Microstructural differences and mechanical performance of stainless steel 316L conventionally processed versus a selective laser melted

Abstract

Metal additive manufacturing (AM) has changed materials design and processing paradigms. However, as it is a layered manufacturing process and due to the complex material-laser interaction, the resulting microstructure differs from conventional counterpart alloys. Since the mechanical properties depend on the microstructure, the functional properties of mechanical components manufactured by laser powder bed fusion (LPBF) thus are significantly influenced by the processing parameters and the scanning strategy. The present research is focused on the microstructure differences between 316L stainless steel processed by LPBF and conventionally processed. Several characterization techniques were employed in this assessment, including optical and electron microscopies, X-ray diffraction, and spectrometry.
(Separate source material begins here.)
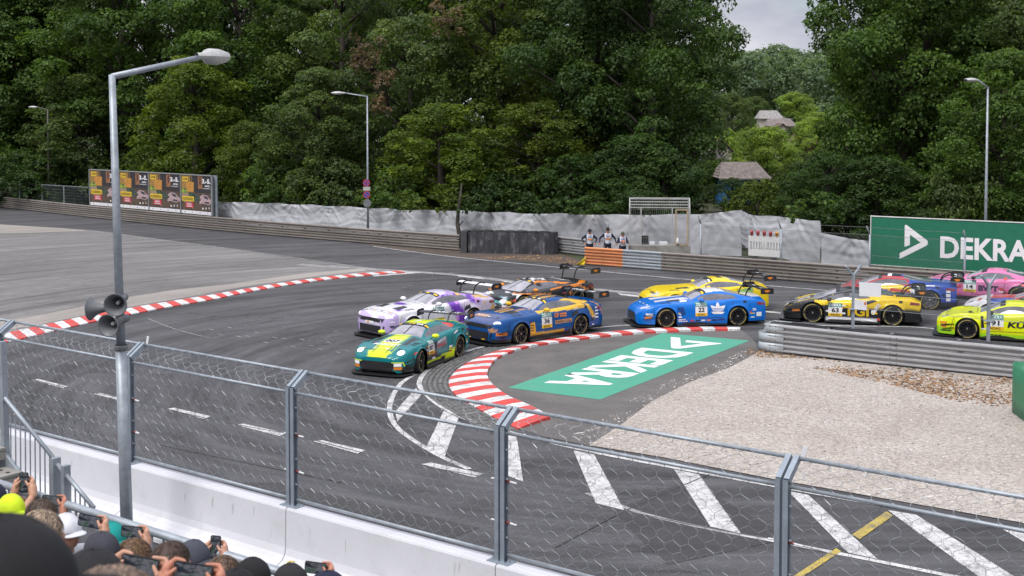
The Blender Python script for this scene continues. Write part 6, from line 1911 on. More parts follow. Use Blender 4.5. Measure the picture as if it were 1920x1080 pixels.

A finite element analysis (FEA) was conducted to study grain boundaries and orientation and determine the thermal gradient and cooling rate. Moreover, welding-based algebraic models were used to calculate the cooling rate and the cell spacing. The FEA results show good agreement in the prediction of microstructural features, while the algebraic results values are of the same order of magnitude, with a relative error of less than 5% in determining the cell spacing (0.57 mu m). The additively manufactured specimen shows approximately the same ultimate tensile strength (622 MPa); however, a 40% increase in yield strength (532 MPa) and a higher microhardness is observed.